Das zweite Stück „Einladung zum Klassentreffen“ lässt sich als „Theaterroman“ prima lesen, ich kann es mir aber auch sehr gut auf der Bühne vorstellen. Martin Schorle hat sich auch schon ein passendes Bühnenbild ausgedacht: Die Bühne ist halbiert, auf der linken Hälfte zwei Eisenbahnabteile, in einem sitzt Marina, auf der rechten steht Carsten vor Marinas Wohnung, die das Publikum aber nicht sehen kann. 

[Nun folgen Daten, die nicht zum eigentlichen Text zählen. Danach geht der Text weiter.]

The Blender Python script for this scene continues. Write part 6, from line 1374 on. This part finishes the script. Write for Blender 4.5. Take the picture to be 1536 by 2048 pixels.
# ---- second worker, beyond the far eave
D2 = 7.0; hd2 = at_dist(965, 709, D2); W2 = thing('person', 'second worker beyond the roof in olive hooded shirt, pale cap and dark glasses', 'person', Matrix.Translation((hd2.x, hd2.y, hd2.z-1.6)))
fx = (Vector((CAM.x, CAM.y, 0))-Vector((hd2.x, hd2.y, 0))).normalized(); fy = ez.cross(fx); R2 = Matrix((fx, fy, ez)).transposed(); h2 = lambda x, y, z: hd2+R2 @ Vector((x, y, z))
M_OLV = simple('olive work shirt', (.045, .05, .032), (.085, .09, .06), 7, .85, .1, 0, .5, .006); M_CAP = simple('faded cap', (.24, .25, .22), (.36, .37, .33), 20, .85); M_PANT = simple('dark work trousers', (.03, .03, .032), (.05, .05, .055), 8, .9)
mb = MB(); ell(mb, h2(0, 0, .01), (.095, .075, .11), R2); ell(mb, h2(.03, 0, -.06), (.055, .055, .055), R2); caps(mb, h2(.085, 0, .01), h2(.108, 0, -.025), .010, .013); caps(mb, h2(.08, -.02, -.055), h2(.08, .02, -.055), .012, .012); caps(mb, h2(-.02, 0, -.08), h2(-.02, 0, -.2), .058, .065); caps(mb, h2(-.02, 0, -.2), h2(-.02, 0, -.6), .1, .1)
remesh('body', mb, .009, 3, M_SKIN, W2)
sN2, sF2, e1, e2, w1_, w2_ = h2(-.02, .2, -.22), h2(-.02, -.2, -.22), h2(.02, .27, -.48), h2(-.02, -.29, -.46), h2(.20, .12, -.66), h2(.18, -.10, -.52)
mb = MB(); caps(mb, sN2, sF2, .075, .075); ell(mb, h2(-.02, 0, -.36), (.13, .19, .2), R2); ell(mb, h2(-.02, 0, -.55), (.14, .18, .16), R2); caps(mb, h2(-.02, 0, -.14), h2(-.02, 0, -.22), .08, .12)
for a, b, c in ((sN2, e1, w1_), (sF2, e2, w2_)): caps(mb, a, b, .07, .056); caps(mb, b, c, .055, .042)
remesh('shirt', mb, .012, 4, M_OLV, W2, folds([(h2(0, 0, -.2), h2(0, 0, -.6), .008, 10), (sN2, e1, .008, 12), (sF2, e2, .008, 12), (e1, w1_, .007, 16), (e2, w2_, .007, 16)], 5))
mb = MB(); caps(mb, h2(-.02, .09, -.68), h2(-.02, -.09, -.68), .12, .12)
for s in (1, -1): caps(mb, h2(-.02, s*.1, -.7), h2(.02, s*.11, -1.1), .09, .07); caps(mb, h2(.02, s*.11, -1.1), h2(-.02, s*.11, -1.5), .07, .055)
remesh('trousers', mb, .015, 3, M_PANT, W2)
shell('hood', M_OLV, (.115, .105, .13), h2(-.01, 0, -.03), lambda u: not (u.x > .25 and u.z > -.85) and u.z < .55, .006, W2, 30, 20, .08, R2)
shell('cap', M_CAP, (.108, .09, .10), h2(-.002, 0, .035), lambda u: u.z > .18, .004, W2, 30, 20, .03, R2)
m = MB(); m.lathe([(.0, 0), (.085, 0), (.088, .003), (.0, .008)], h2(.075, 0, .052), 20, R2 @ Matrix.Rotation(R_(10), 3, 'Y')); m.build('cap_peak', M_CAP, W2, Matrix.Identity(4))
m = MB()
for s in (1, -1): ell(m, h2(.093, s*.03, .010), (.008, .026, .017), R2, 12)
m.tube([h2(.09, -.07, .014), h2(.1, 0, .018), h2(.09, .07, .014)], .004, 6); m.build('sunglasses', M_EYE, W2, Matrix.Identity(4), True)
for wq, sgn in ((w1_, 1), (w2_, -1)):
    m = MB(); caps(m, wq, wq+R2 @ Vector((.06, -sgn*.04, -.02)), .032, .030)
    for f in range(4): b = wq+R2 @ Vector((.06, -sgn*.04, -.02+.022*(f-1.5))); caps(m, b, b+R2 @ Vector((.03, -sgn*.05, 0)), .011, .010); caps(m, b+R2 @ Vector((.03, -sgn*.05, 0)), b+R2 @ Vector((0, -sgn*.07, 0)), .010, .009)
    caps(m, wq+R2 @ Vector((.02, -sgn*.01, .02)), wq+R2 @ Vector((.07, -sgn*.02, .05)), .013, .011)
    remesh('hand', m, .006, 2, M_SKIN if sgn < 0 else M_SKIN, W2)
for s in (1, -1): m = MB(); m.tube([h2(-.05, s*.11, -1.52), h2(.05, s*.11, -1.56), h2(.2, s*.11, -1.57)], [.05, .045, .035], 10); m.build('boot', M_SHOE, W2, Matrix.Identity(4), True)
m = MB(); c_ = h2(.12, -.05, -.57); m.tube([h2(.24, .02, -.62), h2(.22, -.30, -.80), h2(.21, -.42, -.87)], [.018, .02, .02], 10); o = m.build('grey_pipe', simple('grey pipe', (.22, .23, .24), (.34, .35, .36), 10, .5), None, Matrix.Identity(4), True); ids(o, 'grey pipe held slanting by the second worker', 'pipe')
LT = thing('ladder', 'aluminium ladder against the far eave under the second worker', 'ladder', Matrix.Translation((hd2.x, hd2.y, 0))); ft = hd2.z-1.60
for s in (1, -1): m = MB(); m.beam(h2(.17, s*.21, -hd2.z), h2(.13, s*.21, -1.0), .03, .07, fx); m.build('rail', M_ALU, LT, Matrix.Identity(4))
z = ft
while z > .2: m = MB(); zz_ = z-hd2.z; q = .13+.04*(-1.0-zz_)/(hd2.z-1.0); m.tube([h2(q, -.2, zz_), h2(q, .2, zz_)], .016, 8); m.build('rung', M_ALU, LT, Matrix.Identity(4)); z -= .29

Carsten zückt sein Handy und ruft Marina an, um sie zum 20 jährigen Abitreffen einzuladen. Man merkt schnell, dass Carsten und Marina sich sehr sympathisch waren und dass Carsten immer noch ein bisschen in Marina verliebt ist. Carsten beginnt Marina geschickt auszufragen und Marina erzählt schnell ihre Geschichte: von ihrer unglücklichen Ehe mit dem Karrierist Holger, ihrem brennenden Kinderwunsch, ihrem Versuch Hilfe von einer Thearapeutin zu bekommen, der Trennung von Holger und ihrer anschließenden Fehlgeburt. Carsten dagegen hatte einige Freundinnen und mittlerweile einen Sohn, aber Marina nie vergessen. 

Und langsam merken die beiden, dass es nie zu spät ist. Dass man eine zweite Chance auf eine Liebe bekommen, dass man Vergangenheit überwinden und neu anfangen kann. Martin Schorle zeigt das anhand einer normalen, beinahe alltäglichen Situation. Als die beiden sich dann wirklich vor Marians Haustür treffen, haben einige - das Telefonat belauschende - Personen aus dem Nachbarabteil Marina nach Hause begleitet. Sie erzählen, wie sie ihre Liebe gefunden haben. Ein schönes Stück, denn Zufall und Hoffnung gibt es immer.

Vielen Dank an den Autor für das Rezensionsexemplar!